Much of the political action of this year was anti-expert: against the media, against intellectuals, against scientists, against any and all members of the professional politician class. I am pro-expert (and since I just brought up Goebbels, it’s probably obvious who I voted for in the election). And the experts told me Trump would lose, and they were wrong. So it’s possible that this skepticism has crossed Leftward now, too. And I wonder if Furious and Transformers are tapping into that feeling on both sides of the divide, a culture that can’t trust its own culture, a nation that can’t believe its own icons.

I keep thinking about The Force Awakens. Not the movie, but the fan theory: “Luke Skywalker = Kylo Ren!” Like most theories based on advertising, that idea was disproven almost immediately by the product itself. But for a year there, the only conversation you could have with Star Wars diehards focused on the possibility of that the great hero of the original trilogy would be the great villain of the new one. The idea took hold for a few obvious reasons — the perception that everything J.J. Abrams does is a mystery box to unlock, the in-hindsight hilariously obvious reason why Mark Hamill wasn’t in the advertising, the fact that the internet loves to declare something is the exact opposite of whatever it appears to be. But I think there was a deeper conversation happening. Luke Skywalker was always, symbolically, George Lucas: the fast-driving dreamer who became the rebel leader. Turning Luke evil felt appropriate, somehow, to people who held this theory close. It would be a reflection of how all successful rebellions became Empires, and it would be a final mournful jab at a creator who lost track of his own creation.

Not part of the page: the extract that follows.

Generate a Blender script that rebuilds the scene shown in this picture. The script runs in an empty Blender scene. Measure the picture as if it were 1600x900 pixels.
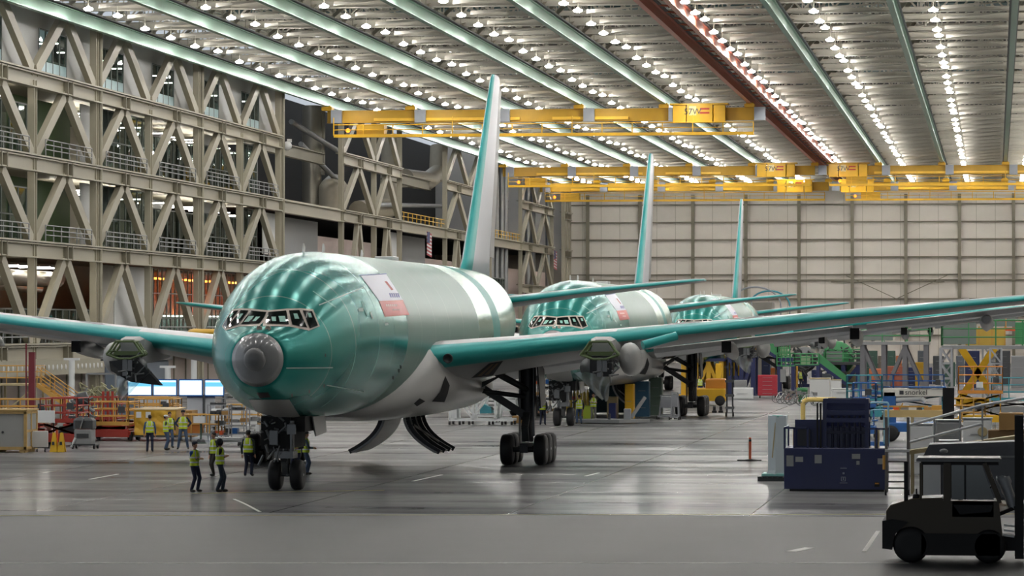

That didn’t happen, obviously: Force Awakens was a movie about a new Emperor and a new Tarkin and a new Vader who, like Vader, will probably turn good after three movies. Maybe you still think Luke will go evil in Episode VIII, or that it will become clear that Luke somehow created Kylo Ren, thus proving the theory half-right albeit mostly wrong. (I admire your paranoia and doubt Disney will validate it.) And maybe you think that, but also think the Furious and Transformers plotlines are just ploys. It’s possible that both The Fate of the Furious and The Last Knight are playing with our anxiety just long enough to deflect it. If Dom pretends to be bad but is actually good, isn’t that the happy ending we crave now? If Prime is only evil until someone resets his morality switch, won’t that give us a deeply yearned-for phony catharsis? Here’s a bedtime story for the modern moment: The bad guys were just pretending!

Not every good guy is turning bad in 2017, of course. The trailer for Spider-Man: Homecoming just dropped, and it suggests a much more earnest portrayal of superheroism, a throwback to the pre-grimdark Raimi films and a throw-all-the-way-back to the original idea of Peter Parker as a high-schooler. Homecoming will add Iron Man into the mix: Civil War‘s semi-antagonist, already rehabilitated into a quirky mentordom. (If you’re wondering what it looks like when a genre gets gentrified, it’s a Queens kid hanging out in a billionaire’s limo.)

Maybe that’s the kind of hero we all want right now. But maybe there’s also room for The Last Knight and The Fate of the Furious, movies that invite you to imagine what it looks like when icons betray their iconography. You’re rethinking your heroes; you don’t know your own family. And this isn’t some high-concept twist, buried deep behind spoiler warnings. This is the advertising. This is the market-tested trend. When paranoia goes mainstream, what comes next? Will our fate be fury — or transformation?